As demoras da vida
Tenho uma preferência absurda, inegável e, talvez, incorrigível pelo inverno. Pode parecer birra, tantas são as vezes que reclamo; mas o calor, para mim, é motivo de indisposição, falta de apetite, queda de pressão entre outras causas.
Os meses do ano que temos de sol escaldante e temperaturas agressivas são os que mais me incomodam. Não nego a beleza estonteante que pinta admiravelmente a natureza no verão; eu, que tenho azul como cor favorita, fico em deleite com tão belo céu que nos presenteia.
Essa semana, enquanto sofria indignada pelo sol que aquecia a cidade com seus trinta e poucos graus, apossei de tudo que me fosse útil na diminuição do calor. Repentinamente, o céu que exibia seu azulzinho celeste, foi substituído por um acinzentado sutil.

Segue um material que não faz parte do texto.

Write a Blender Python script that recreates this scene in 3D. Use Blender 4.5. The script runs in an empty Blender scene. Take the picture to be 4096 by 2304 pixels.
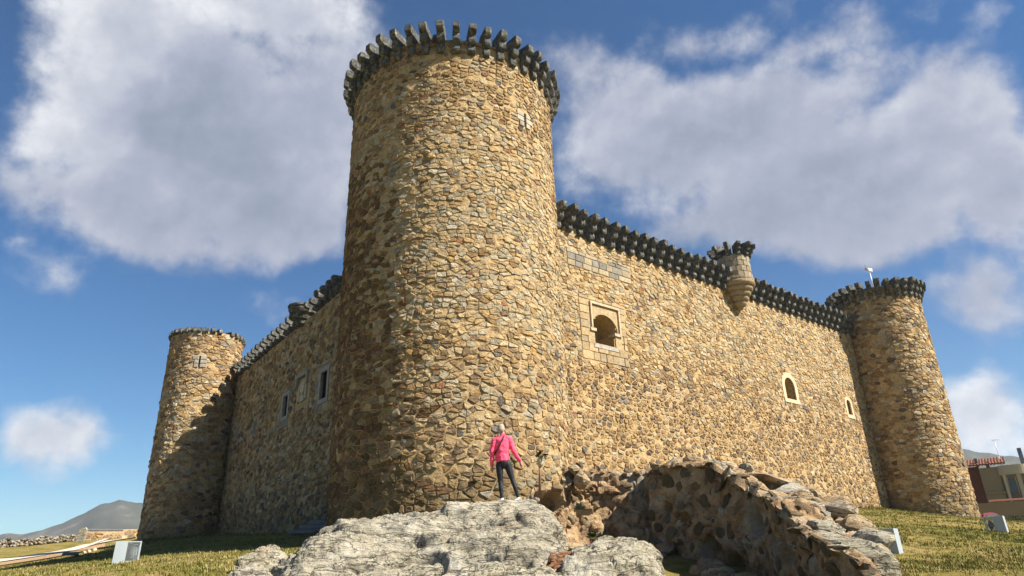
import bpy, bmesh, math, random
import numpy as np
from mathutils import Vector, Matrix, noise
random.seed(7); np.random.seed(7)
scene = bpy.context.scene
C = scene.collection
R = math.radians

# ------------------------------------------------------------------ camera
F = 2700.0; PITCH = R(22.3); ROLL = R(1.9)
fw = Vector((0, math.cos(PITCH), math.sin(PITCH)))
rt0 = Vector((1, 0, 0)); up0 = rt0.cross(fw)
rt = (rt0 * math.cos(ROLL) - up0 * math.sin(ROLL)).normalized()
up = rt.cross(fw).normalized()
cam = bpy.data.cameras.new('camera'); camo = bpy.data.objects.new('camera', cam); C.objects.link(camo)
cam.sensor_width = 36; cam.lens = F / 4096 * 36; cam.clip_start = 0.1; cam.clip_end = 12000
camo.matrix_world = Matrix((rt, up, -fw)).transposed().to_4x4()
scene.camera = camo

# ------------------------------------------------------------------ light
SUN_AZ = R(111.5); SUN_EL = R(45.5)
SUN = Vector((math.sin(SUN_AZ) * math.cos(SUN_EL), math.cos(SUN_AZ) * math.cos(SUN_EL), math.sin(SUN_EL)))
sl = bpy.data.lights.new('sun', 'SUN'); sl.energy = 5.0; sl.angle = R(0.5); sl.color = (1.0, 0.90, 0.76)
so = bpy.data.objects.new('sun', sl); C.objects.link(so)
so.rotation_euler = SUN.to_track_quat('Z', 'Y').to_euler()
scene.view_settings.view_transform = 'Standard'; scene.view_settings.look = 'None'
scene.view_settings.exposure = 1.42; scene.view_settings.gamma = 1.0
scene.view_settings.use_curve_mapping = False

def ray(px, py):
    return (fw * F + rt * (px - 2048) + up * (1152 - py)).normalized()
def at(px, py, d):
    v = ray(px, py); return v * (d / math.hypot(v.x, v.y))
def azel(px, py):
    v = ray(px, py); return math.atan2(v.x, v.y), math.asin(v.z)
def dirn(az_deg):
    return Vector((math.sin(R(az_deg)), math.cos(R(az_deg)), 0))

# ------------------------------------------------------------------ world: Nishita sky and drifting cumulus
world = bpy.data.worlds.new('World'); scene.world = world; world.use_nodes = True
wt = world.node_tree; wt.nodes.clear()
class NT:
    def __init__(s, t): s.t = t
    def n(s, typ, **kw):
        nd = s.t.nodes.new(typ)
        for k, v in kw.items(): setattr(nd, k, v)
        return nd
    def put(s, sock, v):
        if hasattr(v, 'is_linked') or isinstance(v, bpy.types.NodeSocket): s.t.links.new(v, sock)
        else: sock.default_value = v
    def m(s, op, a, b=None, c=None, clamp=False):
        nd = s.n('ShaderNodeMath', operation=op); nd.use_clamp = clamp
        s.put(nd.inputs[0], a)
        if b is not None: s.put(nd.inputs[1], b)
        if c is not None: s.put(nd.inputs[2], c)
        return nd.outputs[0]
    def v(s, op, a, b=None):
        nd = s.n('ShaderNodeVectorMath', operation=op)
        s.put(nd.inputs[0], a)
        if b is not None: s.put(nd.inputs[1], b)
        return nd.outputs['Value'] if op in ('LENGTH', 'DOT_PRODUCT') else nd.outputs[0]
    def noise(s, vec, scale, detail=6, rough=0.55, dist=0.0, lac=2.0):
        nd = s.n('ShaderNodeTexNoise'); s.t.links.new(vec, nd.inputs['Vector'])
        nd.inputs['Scale'].default_value = scale; nd.inputs['Detail'].default_value = detail
        nd.inputs['Roughness'].default_value = rough; nd.inputs['Distortion'].default_value = dist
        nd.inputs['Lacunarity'].default_value = lac
        return nd.outputs['Fac']
    def ramp(s, fac, stops):
        nd = s.n('ShaderNodeValToRGB'); s.put(nd.inputs[0], fac)
        el = nd.color_ramp.elements
        while len(el) < len(stops): el.new(0.5)
        for e, (p, c) in zip(el, stops):
            e.position = p; e.color = (*c, 1) if len(c) == 3 else c
        return nd.outputs[0]
    def mix(s, fac, a, b, blend='MIX'):
        nd = s.n('ShaderNodeMix', data_type='RGBA', blend_type=blend)
        s.put(nd.inputs[0], fac)
        for i, x in ((6, a), (7, b)):
            if isinstance(x, tuple): nd.inputs[i].default_value = (*x, 1) if len(x) == 3 else x
            else: s.t.links.new(x, nd.inputs[i])
        return nd.outputs[2]
    def smooth(s, x, lo, hi):
        nd = s.n('ShaderNodeMapRange', interpolation_type='SMOOTHSTEP')
        s.put(nd.inputs[0], x); nd.inputs[1].default_value = lo; nd.inputs[2].default_value = hi
        return nd.outputs[0]
w = NT(wt)
out = w.n('ShaderNodeOutputWorld'); bg = w.n('ShaderNodeBackground')
wt.links.new(bg.outputs[0], out.inputs[0])
sky = w.n('ShaderNodeTexSky', sky_type='NISHITA')
sky.sun_disc = False; sky.sun_elevation = SUN_EL; sky.sun_rotation = SUN_AZ
sky.altitude = 1000; sky.air_density = 1.0; sky.dust_density = 0.1; sky.ozone_density = 3.5
hs = w.n('ShaderNodeHueSaturation'); hs.inputs['Saturation'].default_value = 1.42; hs.inputs['Value'].default_value = 0.80
wt.links.new(sky.outputs[0], hs.inputs['Color'])
skyc = w.mix(1.0, hs.outputs[0], (0.62, 1.05, 1.05), 'MULTIPLY')
tc = w.n('ShaderNodeTexCoord'); D = tc.outputs['Generated']
sep = w.n('ShaderNodeSeparateXYZ'); wt.links.new(D, sep.inputs[0])
az = w.m('ARCTAN2', sep.outputs[0], sep.outputs[1]); el = w.m('ARCSINE', sep.outputs[2])
cmb = w.n('ShaderNodeCombineXYZ'); wt.links.new(az, cmb.inputs[0]); wt.links.new(el, cmb.inputs[1])
# cumulus banks: where they hang in the sky (azimuth, elevation), size and how white they are
BANKS = [  # px, py, rx, ry, weight, whiteness
    (470, 120, 400, 330, 1, .9), (230, 470, 300, 230, 1, 1.0), (720, 520, 640, 430, 1.4, .30), (1050, 860, 330, 230, 1.1, .4),
    (480, 780, 560, 200, 1.0, .35), (1250, 420, 330, 420, .9, .45), (1050, 30, 420, 180, .9, .8),
    (250, 1770, 250, 160, .8, .7), (1140, 1215, 230, 120, .3, .45), (200, 1030, 200, 140, .25, .45),
    (2800, 160, 420, 130, .6, .4), (3280, 170, 380, 150, .62, .45), (2900, 540, 720, 270, 1.35, .5), (2500, 480, 420, 300, .7, .35),
    (3350, 740, 720, 300, 1.35, .42), (3850, 480, 480, 260, .9, .5), (3050, 880, 460, 180, .9, .3), (4050, 760, 320, 320, .9, .4),
    (3950, 1180, 280, 220, .7, .4), (4020, 1640, 330, 210, .8, .7), (3500, 140, 420, 120, .4, .5), (4060, 40, 200, 90, .4, .6)]
P2 = cmb.outputs[0]
warp = w.noise(D, 5.0, 7, 0.6)
warpn = w.n('ShaderNodeTexNoise'); wt.links.new(D, warpn.inputs['Vector']); warpn.inputs['Scale'].default_value = 3.5; warpn.inputs['Detail'].default_value = 2
wv = w.v('MULTIPLY', w.v('SUBTRACT', warpn.outputs['Color'], (0.5, 0.5, 0.5)), (0.16, 0.12, 0.0))
P3 = w.v('ADD', P2, wv)
dens = None; white = None
for (px, py, rx, ry, wgt, wh) in BANKS:
    a0, e0 = azel(px, py)
    a1, _ = azel(px + rx, py); _, e1 = azel(px, py - ry)
    ra = max(abs(a1 - a0), .02); re = max(abs(e1 - e0), .02)
    L = w.v('LENGTH', w.v('MULTIPLY', w.v('SUBTRACT', P3, (a0, e0, 0)), (1 / ra, 1 / re, 0)))
    b = w.m('MULTIPLY', w.m('SUBTRACT', 1.42, L), wgt)
    dens = b if dens is None else w.m('SMOOTH_MAX', dens, b, 0.15)
    g = w.m('MULTIPLY', w.m('MAXIMUM', w.m('SUBTRACT', 1.3, L), 0.0), wh)
    white = g if white is None else w.m('ADD', white, g)
    gs = w.m('MAXIMUM', w.m('SUBTRACT', 1.3, L), 0.0)
    wsum = gs if len(BANKS) and 'wsum' not in globals() else w.m('ADD', wsum, gs)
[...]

É verdade que os dias mais quentes podem trazer ao final da tarde pancadas de chuva. Eis aqui o temor das gentes: as chuvas fortes, advindas de um quente dia, são as que podem provocar estragos assustadores.
Entretanto, naquela tarde, não fomos recebidos com trovões ou chuviscos: o vento, que soprava animado, provavelmente levou consigo a chuva.
Esse previsível e trivial fenômeno, constantemente por nós visto e vivido, despertou-me para as indagações que incomodam meu eu.
Tabernáculo de carne e humana que sou, as esperas da vida vez em sempre me cutucam. O passar dos anos provoca com dúvidas o coração; sabemos que as demoras tantas vezes nos chateiam, causando aflições sobre um futuro incerto.
No entanto, cientes de que a nossa vida é um amontoado de caos e coincidências, e mesmo que seja a arte do encontro com diversos desencontros, a espera pelo tempo determinado parece-nos tardia, senão demorada demais.
Porém, quando nosso coração acalma, consegue ouvir as batidas delicadas que ressoam a paz necessária. Essa mudança instantânea de previsão do tempo também traz no seu ordinário um conselho: num piscar de olhos, no estalar de dedos, o Divino pode transformar a nossa vida inesperadamente. Especialista em surpreender-nos, Ele revela no cotidiano a bondade e cuidado que tem para conosco; quando nos damos conta de tamanha misericórdia, percebemos que o tempo voraz, que nos parece tão cruel por "atrasar-nos" nas nossas conquistas e sonhos, verdadeiramente é responsável por entregar perfeita e agradavelmente o que tanto esperou o nosso coração.